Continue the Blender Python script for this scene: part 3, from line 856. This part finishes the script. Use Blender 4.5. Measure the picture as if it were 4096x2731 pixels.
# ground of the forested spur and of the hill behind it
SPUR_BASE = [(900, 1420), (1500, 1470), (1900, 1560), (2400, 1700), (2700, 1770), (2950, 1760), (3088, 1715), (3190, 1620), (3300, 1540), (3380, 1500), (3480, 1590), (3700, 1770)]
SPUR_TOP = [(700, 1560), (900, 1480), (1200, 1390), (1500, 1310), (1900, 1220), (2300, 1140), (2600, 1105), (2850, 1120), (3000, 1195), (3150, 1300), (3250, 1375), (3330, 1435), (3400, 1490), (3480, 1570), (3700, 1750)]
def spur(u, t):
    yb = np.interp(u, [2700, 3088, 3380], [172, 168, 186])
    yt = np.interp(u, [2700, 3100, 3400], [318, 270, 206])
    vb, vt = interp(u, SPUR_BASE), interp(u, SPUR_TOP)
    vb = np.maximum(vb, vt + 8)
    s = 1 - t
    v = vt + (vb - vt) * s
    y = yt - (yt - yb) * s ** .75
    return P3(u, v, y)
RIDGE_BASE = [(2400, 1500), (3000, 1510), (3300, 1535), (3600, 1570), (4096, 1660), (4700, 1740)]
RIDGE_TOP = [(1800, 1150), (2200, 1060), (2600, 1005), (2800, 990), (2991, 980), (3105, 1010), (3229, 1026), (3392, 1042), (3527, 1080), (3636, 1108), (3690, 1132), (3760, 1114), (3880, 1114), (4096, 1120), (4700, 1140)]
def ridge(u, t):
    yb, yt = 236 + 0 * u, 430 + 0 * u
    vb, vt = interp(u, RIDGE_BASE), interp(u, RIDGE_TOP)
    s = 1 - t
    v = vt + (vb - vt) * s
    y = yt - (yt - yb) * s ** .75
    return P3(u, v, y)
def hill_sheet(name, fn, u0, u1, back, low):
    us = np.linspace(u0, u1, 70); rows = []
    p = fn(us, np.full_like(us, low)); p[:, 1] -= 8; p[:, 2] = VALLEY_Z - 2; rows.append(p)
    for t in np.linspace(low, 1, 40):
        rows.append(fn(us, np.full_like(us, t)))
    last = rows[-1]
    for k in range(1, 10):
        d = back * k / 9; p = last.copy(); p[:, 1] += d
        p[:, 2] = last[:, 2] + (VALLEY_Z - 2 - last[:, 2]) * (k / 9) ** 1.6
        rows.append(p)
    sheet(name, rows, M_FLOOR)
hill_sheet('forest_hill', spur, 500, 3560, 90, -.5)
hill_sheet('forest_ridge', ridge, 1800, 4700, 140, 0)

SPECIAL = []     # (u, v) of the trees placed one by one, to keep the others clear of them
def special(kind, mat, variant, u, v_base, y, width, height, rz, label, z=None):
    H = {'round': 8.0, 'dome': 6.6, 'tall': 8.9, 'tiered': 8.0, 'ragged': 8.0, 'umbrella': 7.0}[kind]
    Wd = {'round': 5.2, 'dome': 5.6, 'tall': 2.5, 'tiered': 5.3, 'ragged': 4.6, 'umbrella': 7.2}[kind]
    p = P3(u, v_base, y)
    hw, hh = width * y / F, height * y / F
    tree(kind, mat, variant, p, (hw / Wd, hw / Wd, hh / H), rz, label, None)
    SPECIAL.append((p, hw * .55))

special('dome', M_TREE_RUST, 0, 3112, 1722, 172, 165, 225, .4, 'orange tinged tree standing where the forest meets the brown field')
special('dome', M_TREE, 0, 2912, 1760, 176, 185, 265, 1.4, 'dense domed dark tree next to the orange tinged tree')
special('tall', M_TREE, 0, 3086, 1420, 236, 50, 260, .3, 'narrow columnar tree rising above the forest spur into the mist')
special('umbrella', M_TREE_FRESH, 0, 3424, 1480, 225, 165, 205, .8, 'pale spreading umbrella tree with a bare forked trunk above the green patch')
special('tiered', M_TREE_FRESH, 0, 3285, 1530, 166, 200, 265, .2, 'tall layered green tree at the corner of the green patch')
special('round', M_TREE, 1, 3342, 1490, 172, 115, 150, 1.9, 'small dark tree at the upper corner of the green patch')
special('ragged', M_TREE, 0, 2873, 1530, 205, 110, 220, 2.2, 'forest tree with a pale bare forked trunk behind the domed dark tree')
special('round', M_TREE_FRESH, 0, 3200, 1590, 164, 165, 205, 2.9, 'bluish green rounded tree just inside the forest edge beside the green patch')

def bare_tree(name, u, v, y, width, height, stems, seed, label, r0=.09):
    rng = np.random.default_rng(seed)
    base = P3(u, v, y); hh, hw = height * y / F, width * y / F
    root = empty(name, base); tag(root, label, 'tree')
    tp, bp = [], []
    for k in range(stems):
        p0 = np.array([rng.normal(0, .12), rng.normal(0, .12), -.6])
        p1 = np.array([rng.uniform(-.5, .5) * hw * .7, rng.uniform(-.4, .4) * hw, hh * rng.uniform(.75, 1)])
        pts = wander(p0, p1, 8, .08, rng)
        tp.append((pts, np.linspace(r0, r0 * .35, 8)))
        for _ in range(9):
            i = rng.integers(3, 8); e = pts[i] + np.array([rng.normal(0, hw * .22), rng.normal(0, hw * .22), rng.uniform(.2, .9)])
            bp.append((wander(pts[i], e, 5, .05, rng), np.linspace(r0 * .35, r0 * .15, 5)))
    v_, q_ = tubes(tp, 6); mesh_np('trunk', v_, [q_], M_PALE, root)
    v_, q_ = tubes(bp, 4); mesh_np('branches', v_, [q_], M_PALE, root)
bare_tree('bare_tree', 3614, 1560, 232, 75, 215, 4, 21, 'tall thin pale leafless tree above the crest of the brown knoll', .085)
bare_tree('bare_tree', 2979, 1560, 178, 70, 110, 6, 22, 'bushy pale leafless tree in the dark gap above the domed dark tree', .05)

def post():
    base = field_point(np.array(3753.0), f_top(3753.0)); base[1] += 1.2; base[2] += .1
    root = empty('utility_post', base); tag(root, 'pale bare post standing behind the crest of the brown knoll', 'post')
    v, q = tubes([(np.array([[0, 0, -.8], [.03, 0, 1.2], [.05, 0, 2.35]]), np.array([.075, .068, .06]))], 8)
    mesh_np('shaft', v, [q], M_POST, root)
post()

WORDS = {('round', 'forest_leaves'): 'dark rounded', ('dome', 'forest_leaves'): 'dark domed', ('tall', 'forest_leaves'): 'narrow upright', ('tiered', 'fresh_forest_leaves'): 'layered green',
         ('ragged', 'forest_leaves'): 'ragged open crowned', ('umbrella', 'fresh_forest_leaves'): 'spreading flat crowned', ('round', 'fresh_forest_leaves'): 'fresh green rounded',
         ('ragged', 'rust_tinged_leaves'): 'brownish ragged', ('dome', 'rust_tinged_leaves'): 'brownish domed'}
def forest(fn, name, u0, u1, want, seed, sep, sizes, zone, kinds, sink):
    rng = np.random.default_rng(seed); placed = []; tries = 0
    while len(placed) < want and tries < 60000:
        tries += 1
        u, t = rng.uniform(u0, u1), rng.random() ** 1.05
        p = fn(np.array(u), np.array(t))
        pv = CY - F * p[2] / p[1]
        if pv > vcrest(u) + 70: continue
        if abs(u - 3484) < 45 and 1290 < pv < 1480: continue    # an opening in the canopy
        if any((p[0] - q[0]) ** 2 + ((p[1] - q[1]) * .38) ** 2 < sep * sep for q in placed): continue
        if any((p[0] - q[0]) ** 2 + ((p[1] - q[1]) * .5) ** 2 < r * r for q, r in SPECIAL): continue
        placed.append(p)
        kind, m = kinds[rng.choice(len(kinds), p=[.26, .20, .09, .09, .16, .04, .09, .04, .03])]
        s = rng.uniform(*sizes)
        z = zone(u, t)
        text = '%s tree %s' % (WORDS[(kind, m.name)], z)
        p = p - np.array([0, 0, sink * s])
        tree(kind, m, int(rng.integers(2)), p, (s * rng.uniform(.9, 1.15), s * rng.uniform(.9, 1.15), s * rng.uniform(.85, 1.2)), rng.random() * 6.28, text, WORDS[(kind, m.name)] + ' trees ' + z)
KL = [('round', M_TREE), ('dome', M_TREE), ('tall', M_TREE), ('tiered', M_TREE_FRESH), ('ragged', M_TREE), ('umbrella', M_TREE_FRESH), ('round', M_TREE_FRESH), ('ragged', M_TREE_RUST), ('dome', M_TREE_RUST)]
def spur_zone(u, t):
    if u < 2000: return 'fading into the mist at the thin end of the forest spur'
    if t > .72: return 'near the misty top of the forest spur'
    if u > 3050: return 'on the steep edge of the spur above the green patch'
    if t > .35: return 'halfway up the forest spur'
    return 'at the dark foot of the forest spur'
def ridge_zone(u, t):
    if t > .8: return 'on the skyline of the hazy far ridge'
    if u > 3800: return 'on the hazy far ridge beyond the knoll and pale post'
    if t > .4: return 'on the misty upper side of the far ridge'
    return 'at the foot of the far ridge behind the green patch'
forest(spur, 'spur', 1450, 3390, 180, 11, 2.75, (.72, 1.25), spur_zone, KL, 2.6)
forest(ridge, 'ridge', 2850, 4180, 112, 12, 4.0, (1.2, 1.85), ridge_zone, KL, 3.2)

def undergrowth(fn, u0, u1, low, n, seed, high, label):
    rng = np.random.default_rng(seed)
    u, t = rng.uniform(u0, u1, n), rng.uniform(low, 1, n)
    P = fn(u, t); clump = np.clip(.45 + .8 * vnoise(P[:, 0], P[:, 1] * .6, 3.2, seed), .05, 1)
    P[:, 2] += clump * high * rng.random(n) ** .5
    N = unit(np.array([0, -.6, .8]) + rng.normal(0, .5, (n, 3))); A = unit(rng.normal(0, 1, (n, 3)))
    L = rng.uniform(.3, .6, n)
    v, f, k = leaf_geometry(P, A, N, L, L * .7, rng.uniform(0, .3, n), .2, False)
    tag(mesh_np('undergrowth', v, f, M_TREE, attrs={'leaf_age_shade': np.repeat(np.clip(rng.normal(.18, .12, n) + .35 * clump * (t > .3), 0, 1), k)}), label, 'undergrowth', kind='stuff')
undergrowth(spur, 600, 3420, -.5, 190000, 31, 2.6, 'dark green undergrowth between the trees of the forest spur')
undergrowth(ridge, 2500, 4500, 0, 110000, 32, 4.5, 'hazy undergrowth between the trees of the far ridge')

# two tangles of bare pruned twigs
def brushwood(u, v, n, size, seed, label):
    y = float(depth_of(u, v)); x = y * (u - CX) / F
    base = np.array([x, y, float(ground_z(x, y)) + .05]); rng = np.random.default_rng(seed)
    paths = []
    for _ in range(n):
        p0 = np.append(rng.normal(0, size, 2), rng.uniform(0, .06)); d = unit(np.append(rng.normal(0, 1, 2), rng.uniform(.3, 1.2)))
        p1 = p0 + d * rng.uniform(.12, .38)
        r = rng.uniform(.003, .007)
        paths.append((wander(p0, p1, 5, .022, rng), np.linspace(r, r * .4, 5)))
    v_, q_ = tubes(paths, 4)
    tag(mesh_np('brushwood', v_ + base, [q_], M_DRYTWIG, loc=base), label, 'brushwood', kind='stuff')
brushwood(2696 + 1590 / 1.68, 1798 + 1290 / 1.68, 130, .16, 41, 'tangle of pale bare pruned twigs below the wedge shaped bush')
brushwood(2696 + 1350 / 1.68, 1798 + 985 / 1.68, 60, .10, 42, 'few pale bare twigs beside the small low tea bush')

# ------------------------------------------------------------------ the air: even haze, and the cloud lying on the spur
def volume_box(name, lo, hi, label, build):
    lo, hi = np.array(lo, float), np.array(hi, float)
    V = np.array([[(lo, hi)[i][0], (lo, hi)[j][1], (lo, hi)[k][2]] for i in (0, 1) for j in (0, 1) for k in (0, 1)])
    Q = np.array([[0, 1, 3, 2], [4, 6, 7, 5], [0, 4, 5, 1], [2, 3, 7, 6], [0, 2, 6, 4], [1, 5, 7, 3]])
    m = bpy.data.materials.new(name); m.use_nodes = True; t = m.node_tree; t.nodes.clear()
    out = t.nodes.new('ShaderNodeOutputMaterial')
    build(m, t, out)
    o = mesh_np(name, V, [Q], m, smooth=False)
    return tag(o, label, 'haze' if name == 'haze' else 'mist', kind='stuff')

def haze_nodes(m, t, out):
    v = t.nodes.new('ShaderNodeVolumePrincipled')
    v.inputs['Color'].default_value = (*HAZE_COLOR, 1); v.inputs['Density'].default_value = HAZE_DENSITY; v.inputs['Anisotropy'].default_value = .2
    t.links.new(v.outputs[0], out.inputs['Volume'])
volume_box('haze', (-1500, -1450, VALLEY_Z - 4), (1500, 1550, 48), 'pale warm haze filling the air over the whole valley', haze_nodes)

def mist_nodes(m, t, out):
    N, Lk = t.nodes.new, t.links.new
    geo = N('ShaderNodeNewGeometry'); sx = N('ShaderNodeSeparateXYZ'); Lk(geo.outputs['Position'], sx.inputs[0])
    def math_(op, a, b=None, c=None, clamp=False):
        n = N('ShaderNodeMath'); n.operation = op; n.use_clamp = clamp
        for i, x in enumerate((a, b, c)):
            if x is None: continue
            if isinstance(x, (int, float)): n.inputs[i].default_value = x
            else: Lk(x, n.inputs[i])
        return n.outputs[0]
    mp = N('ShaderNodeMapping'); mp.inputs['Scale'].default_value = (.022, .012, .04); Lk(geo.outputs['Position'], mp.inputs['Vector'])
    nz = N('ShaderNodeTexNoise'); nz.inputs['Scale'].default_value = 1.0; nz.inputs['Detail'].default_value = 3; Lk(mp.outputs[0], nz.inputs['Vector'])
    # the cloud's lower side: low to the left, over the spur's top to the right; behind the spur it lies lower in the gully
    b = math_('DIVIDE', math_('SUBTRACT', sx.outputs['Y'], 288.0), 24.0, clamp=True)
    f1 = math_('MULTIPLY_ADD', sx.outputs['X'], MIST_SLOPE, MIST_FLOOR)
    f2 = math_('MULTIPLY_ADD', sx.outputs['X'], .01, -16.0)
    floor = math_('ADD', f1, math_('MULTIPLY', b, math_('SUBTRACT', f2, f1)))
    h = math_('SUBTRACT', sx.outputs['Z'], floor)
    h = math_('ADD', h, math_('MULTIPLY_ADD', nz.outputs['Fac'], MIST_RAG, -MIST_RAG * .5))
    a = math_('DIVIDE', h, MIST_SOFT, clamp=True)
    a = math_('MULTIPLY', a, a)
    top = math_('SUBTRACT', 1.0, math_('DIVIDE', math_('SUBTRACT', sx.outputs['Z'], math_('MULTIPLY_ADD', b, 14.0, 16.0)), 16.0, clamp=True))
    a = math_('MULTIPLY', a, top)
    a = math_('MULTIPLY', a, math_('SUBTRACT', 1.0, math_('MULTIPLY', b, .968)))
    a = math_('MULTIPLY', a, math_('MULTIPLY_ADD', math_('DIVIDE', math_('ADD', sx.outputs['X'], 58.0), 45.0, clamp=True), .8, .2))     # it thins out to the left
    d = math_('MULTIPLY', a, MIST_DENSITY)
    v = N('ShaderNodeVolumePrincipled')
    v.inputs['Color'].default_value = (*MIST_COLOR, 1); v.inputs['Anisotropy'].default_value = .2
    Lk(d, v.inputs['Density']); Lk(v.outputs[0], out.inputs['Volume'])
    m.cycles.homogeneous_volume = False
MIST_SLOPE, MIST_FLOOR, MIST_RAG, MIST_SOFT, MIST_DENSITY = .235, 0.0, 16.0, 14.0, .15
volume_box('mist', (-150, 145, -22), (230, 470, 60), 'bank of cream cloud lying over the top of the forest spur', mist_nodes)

● WHAT IS NEEDED
Please write out exactly the lines from the start of the data through the line that contains "hill_sheet('forest_ridge', ridge, 1800, 4700, 140, 0)", both ends included, and nothing else.

● RESULT FOR THIS TASK
Continue the Blender Python script for this scene: part 3, from line 856. This part finishes the script. Use Blender 4.5. Measure the picture as if it were 4096x2731 pixels.
# ground of the forested spur and of the hill behind it
SPUR_BASE = [(900, 1420), (1500, 1470), (1900, 1560), (2400, 1700), (2700, 1770), (2950, 1760), (3088, 1715), (3190, 1620), (3300, 1540), (3380, 1500), (3480, 1590), (3700, 1770)]
SPUR_TOP = [(700, 1560), (900, 1480), (1200, 1390), (1500, 1310), (1900, 1220), (2300, 1140), (2600, 1105), (2850, 1120), (3000, 1195), (3150, 1300), (3250, 1375), (3330, 1435), (3400, 1490), (3480, 1570), (3700, 1750)]
def spur(u, t):
    yb = np.interp(u, [2700, 3088, 3380], [172, 168, 186])
    yt = np.interp(u, [2700, 3100, 3400], [318, 270, 206])
    vb, vt = interp(u, SPUR_BASE), interp(u, SPUR_TOP)
    vb = np.maximum(vb, vt + 8)
    s = 1 - t
    v = vt + (vb - vt) * s
    y = yt - (yt - yb) * s ** .75
    return P3(u, v, y)
RIDGE_BASE = [(2400, 1500), (3000, 1510), (3300, 1535), (3600, 1570), (4096, 1660), (4700, 1740)]
RIDGE_TOP = [(1800, 1150), (2200, 1060), (2600, 1005), (2800, 990), (2991, 980), (3105, 1010), (3229, 1026), (3392, 1042), (3527, 1080), (3636, 1108), (3690, 1132), (3760, 1114), (3880, 1114), (4096, 1120), (4700, 1140)]
def ridge(u, t):
    yb, yt = 236 + 0 * u, 430 + 0 * u
    vb, vt = interp(u, RIDGE_BASE), interp(u, RIDGE_TOP)
    s = 1 - t
    v = vt + (vb - vt) * s
    y = yt - (yt - yb) * s ** .75
    return P3(u, v, y)
def hill_sheet(name, fn, u0, u1, back, low):
    us = np.linspace(u0, u1, 70); rows = []
    p = fn(us, np.full_like(us, low)); p[:, 1] -= 8; p[:, 2] = VALLEY_Z - 2; rows.append(p)
    for t in np.linspace(low, 1, 40):
        rows.append(fn(us, np.full_like(us, t)))
    last = rows[-1]
    for k in range(1, 10):
        d = back * k / 9; p = last.copy(); p[:, 1] += d
        p[:, 2] = last[:, 2] + (VALLEY_Z - 2 - last[:, 2]) * (k / 9) ** 1.6
        rows.append(p)
    sheet(name, rows, M_FLOOR)
hill_sheet('forest_hill', spur, 500, 3560, 90, -.5)
hill_sheet('forest_ridge', ridge, 1800, 4700, 140, 0)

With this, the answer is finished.